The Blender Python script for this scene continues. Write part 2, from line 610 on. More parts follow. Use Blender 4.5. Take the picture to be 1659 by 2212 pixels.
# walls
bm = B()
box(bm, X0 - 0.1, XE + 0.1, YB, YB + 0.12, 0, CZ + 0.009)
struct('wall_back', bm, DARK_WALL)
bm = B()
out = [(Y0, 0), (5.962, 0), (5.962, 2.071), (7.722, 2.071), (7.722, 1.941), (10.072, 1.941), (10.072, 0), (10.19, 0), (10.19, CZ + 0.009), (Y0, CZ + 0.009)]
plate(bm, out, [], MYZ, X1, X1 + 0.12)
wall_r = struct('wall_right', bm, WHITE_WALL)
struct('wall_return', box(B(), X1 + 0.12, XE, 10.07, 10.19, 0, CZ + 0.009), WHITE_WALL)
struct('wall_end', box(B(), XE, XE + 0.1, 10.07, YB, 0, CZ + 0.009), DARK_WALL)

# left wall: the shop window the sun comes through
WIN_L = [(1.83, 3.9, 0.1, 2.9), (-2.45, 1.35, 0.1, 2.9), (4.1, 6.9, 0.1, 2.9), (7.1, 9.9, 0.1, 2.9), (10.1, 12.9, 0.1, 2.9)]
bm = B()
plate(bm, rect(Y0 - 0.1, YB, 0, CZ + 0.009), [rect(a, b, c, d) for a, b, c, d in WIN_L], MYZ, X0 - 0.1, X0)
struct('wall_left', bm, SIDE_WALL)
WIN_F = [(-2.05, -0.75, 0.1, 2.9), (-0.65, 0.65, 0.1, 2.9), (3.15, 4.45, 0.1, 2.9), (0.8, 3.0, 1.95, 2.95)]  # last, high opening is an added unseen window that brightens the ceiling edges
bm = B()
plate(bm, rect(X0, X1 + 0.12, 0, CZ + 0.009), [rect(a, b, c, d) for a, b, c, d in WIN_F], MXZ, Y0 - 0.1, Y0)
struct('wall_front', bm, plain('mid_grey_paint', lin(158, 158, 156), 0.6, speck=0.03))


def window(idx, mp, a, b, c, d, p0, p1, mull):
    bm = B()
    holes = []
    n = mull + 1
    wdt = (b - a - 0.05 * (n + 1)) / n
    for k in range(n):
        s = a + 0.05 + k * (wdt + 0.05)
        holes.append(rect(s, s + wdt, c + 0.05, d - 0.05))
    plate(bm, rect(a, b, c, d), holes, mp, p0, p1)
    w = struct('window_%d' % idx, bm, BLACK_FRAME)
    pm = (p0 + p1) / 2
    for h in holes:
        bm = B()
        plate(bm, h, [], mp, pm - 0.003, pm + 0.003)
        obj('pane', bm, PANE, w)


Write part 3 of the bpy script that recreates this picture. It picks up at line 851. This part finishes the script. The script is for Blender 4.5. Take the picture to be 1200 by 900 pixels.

__Instruction__:
Your task is to quote all of the data word for word.

__Completed task__:
The Blender Python script for this scene continues. Write part 2, from line 610 on. More parts follow. Use Blender 4.5. Take the picture to be 1659 by 2212 pixels.
# walls
bm = B()
box(bm, X0 - 0.1, XE + 0.1, YB, YB + 0.12, 0, CZ + 0.009)
struct('wall_back', bm, DARK_WALL)
bm = B()
out = [(Y0, 0), (5.962, 0), (5.962, 2.071), (7.722, 2.071), (7.722, 1.941), (10.072, 1.941), (10.072, 0), (10.19, 0), (10.19, CZ + 0.009), (Y0, CZ + 0.009)]
plate(bm, out, [], MYZ, X1, X1 + 0.12)
wall_r = struct('wall_right', bm, WHITE_WALL)
struct('wall_return', box(B(), X1 + 0.12, XE, 10.07, 10.19, 0, CZ + 0.009), WHITE_WALL)
struct('wall_end', box(B(), XE, XE + 0.1, 10.07, YB, 0, CZ + 0.009), DARK_WALL)

# left wall: the shop window the sun comes through
WIN_L = [(1.83, 3.9, 0.1, 2.9), (-2.45, 1.35, 0.1, 2.9), (4.1, 6.9, 0.1, 2.9), (7.1, 9.9, 0.1, 2.9), (10.1, 12.9, 0.1, 2.9)]
bm = B()
plate(bm, rect(Y0 - 0.1, YB, 0, CZ + 0.009), [rect(a, b, c, d) for a, b, c, d in WIN_L], MYZ, X0 - 0.1, X0)
struct('wall_left', bm, SIDE_WALL)
WIN_F = [(-2.05, -0.75, 0.1, 2.9), (-0.65, 0.65, 0.1, 2.9), (3.15, 4.45, 0.1, 2.9), (0.8, 3.0, 1.95, 2.95)]  # last, high opening is an added unseen window that brightens the ceiling edges
bm = B()
plate(bm, rect(X0, X1 + 0.12, 0, CZ + 0.009), [rect(a, b, c, d) for a, b, c, d in WIN_F], MXZ, Y0 - 0.1, Y0)
struct('wall_front', bm, plain('mid_grey_paint', lin(158, 158, 156), 0.6, speck=0.03))


def window(idx, mp, a, b, c, d, p0, p1, mull):
    bm = B()
    holes = []
    n = mull + 1
    wdt = (b - a - 0.05 * (n + 1)) / n
    for k in range(n):
        s = a + 0.05 + k * (wdt + 0.05)
        holes.append(rect(s, s + wdt, c + 0.05, d - 0.05))
    plate(bm, rect(a, b, c, d), holes, mp, p0, p1)
    w = struct('window_%d' % idx, bm, BLACK_FRAME)
    pm = (p0 + p1) / 2
    for h in holes:
        bm = B()
        plate(bm, h, [], mp, pm - 0.003, pm + 0.003)
        obj('pane', bm, PANE, w)


Write part 3 of the bpy script that recreates this picture. It picks up at line 851. This part finishes the script. The script is for Blender 4.5. Take the picture to be 1200 by 900 pixels.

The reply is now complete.